VSAM files and catalogs on these large devices no longer may have the IMBED or REPLICATE options.

I have recommended for years that these options not be used for any files on volumes which are connected via a controller with cache... which includes 3990s, Internal Disk Subsystems on the IBM Multiprise processors, the P/390 and follow-on processor cards, and VSE under VM (which can provide minidisk cache functions). In addition, use of software caching products (e.g. OPTICACHE), and VSAM itself when sufficient index buffers are provided have the same benefits from NOT specifying IMBED or REPLICATE for your files and catalogs. ECKD DASD performance for write-intensive workloads is improved when IMBED is not specified, as well, through exploitation of a hardware optimization called "regular data format."

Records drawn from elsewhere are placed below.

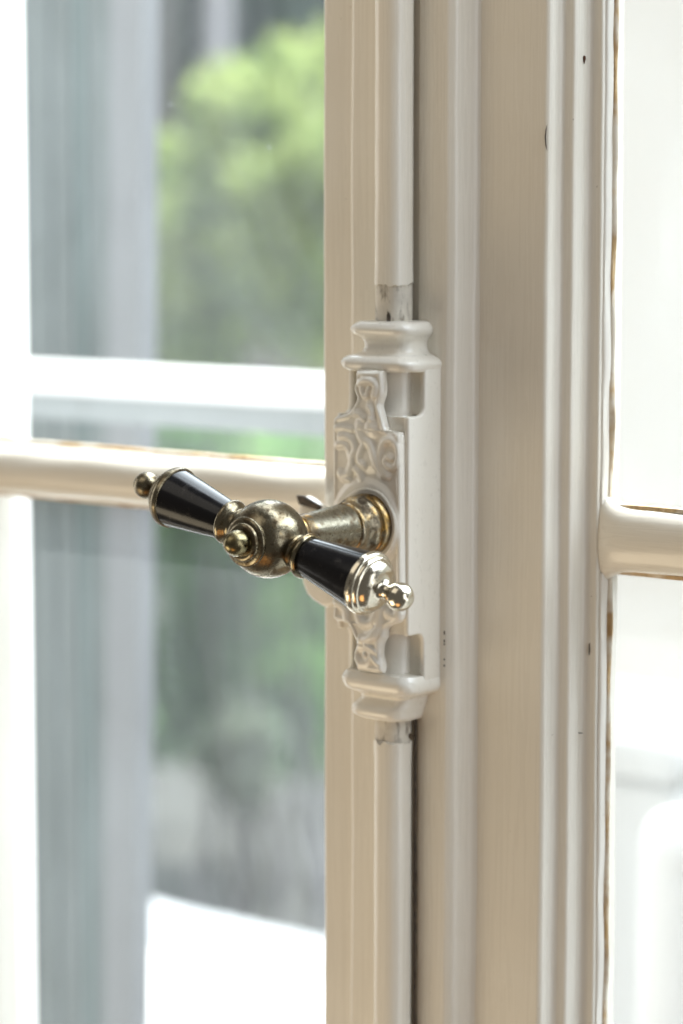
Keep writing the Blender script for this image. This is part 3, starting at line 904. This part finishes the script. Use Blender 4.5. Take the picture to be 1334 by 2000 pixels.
def shrub(name, label, blobs_px, Y, n, size, mat, seed, cat='shrub'):
    """blobs_px: (px, py, radius across, radius up in px) at distance Y"""
    k = (at(500, 500, Y)-CAM).dot(FWD)/F_PX
    bl = []
    for px, py, rx, ry in blobs_px:
        c = at(px, py, Y+random.uniform(-.2, .2)); bl.append(((c.x, c.y, c.z), (rx*k, rx*k, ry*k)))
    mx = sum(b[0][0] for b in bl)/len(bl)
    t = thing(name, label, cat, (mx, Y, -1.45))
    leaves('foliage', bl, n, size, mat, t, seed)
    for i, (c, rad) in enumerate(bl[:3]):
        trunk('stem', (mx+.06*(i-1), Y, -1.46), (c[0], c[1], c[2]), .009, .004, 'bark', t, seed+i)
    return t
def clumps(boxes, n, r0, r1, seed):
    r = random.Random(seed); out = []
    for k in range(n):
        x0, y0, x1, y1 = boxes[k % len(boxes)]; q = r.uniform(r0, r1)
        out.append((r.uniform(x0, x1), r.uniform(y0, y1), q, q*r.uniform(.8, 1.2)))
    return out
shrub('garden_shrub', 'bright yellow-green shrub seen through the upper left pane', clumps([(330, 290, 430, 690), (430, 200, 560, 690), (570, 110, 780, 690)], 54, 55, 90, 3)+clumps([(310, 200, 640, 420), (520, 60, 700, 200)], 24, 22, 42, 13), 3.0, 7500, .026, 'leaf_light', 5)
shrub('garden_shrub', 'pale green shrub low beside the window stile in the lower left pane', clumps([(560, 1180, 760, 1480), (470, 880, 760, 1100)], 24, 50, 85, 4), 3.5, 5500, .026, 'leaf_fresh', 6)
shrub('garden_shrub', 'dull green shrub beside the shutter in the lower left pane', clumps([(310, 860, 420, 1450), (400, 880, 580, 1450)], 44, 50, 85, 5), 3.9, 13000, .03, 'leaf_mid', 8)
shrub('garden_shrub', 'small pale grey-green bush below the middle of the lower left pane', clumps([(380, 1330, 520, 1560)], 8, 40, 60, 6), 3.3, 4000, .02, 'leaf_grey', 9)

# slender tree trunks and the dark wood behind
for i, (x0, x1, Y, w, mt, lb) in enumerate(((418, 425, 5.9, 34, 'bark_pale', 'pale slim tree trunk left of the yellow-green shrub'), (300, 330, 7.5, 30, 'bark', 'dark slim tree trunk beside the pale shutter edge'))):
    k = (at(x0, 800, Y)-CAM).dot(FWD)/F_PX
    t = thing('tree', lb, 'tree', (at(x0, 1000, Y).x, Y, -1.45))
    trunk('trunk', (at(x0, 1000, Y).x, Y, -1.46), (at(x1, 0, Y).x, Y, 2.2), w*k, w*k*.7, mt, t, 30+i)
    c = at(x1, 0, Y)
    leaves('crown', [((c.x, Y, 3.0), (1.2, 1.2, .8))], 1500, .08, 'leaf_dark', t, 40+i)
for i, (x0, w) in enumerate(((540, 16), (462, 26), (605, 18), (390, 14))):
    Y = 3.25; k = (at(x0, 800, Y)-CAM).dot(FWD)/F_PX; c = at(x0, 1600, Y)
    t = thing('stake', ('pale thin stem standing below the dull green shrub, between the others', 'thickest pale stem below the dull green shrub', 'pale thin stem nearest the window stile below the shrub', 'thin stem nearest the shutter below the shrub')[i], 'tree stem', (c.x, Y, -1.45))
    trunk('stem', (c.x, Y, -1.46), (c.x+.03, Y, at(x0, 1530, Y).z), w*k, w*k*.6, 'bark_pale', t, 60+i)
bl = []
for i in range(70):
    bl.append(((random.uniform(-17, -4), 12+random.uniform(0, 3), random.uniform(-1.3, 4.5)), (1.3, .8, 1.1)))
wd = bpy.data.objects.new('woods', None)
t = thing('woods', 'dark blurred wood filling the garden background', 'woods', (-10, 12, -1.45)); t['kind'] = 'stuff'
leaves('foliage', bl, 26000, .13, 'leaf_dark', t, 77)
bpy.data.objects.remove(wd)
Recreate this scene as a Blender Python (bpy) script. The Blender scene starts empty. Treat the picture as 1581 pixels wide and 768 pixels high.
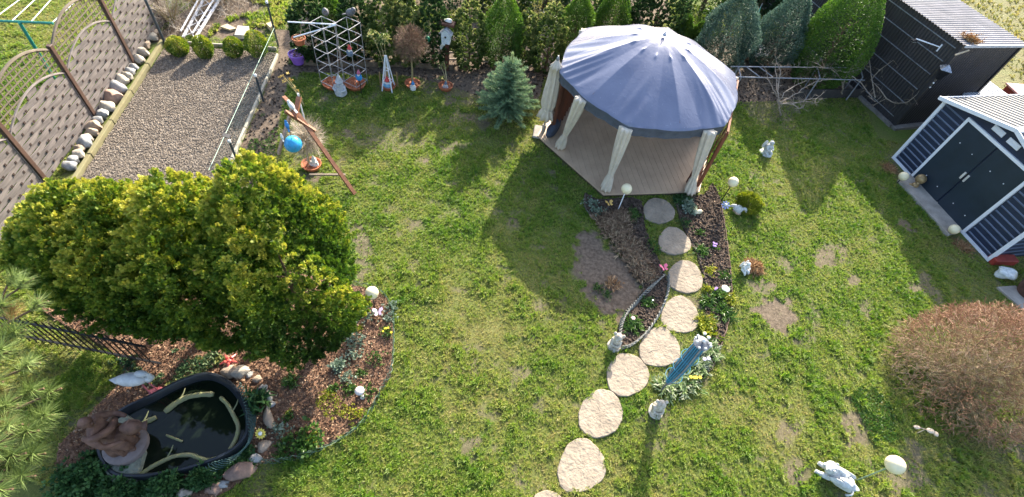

Some early users of VSE/ESA 2.6 have reported that the new level of VSAM has incompatibilities with backups created by older releases of VSE and VSAM. Although this should be corrected by the time you read this and start your migration to VSE/ESA 2.6 or 2.7, it still seems that the best approach is to avoid this problem by beginning to fix your VSAM DEFINE and reorganization job steps so that NOIMBED is used instead of IMBED for all VSAM objects, and also that NOREPLICATE is specified as well.

For more information about this change, you can review the VSAM changes documented in the IBM VSE/ESA V2.6 Release Guide. This book is available on-line via the IBM VSE/ESA home page's library link.

There are no additional changes related to VSE/VSAM in VSE/ESA 2.7 beyond that which is available in VSE/ESA 2.7, as of this update (April 2003).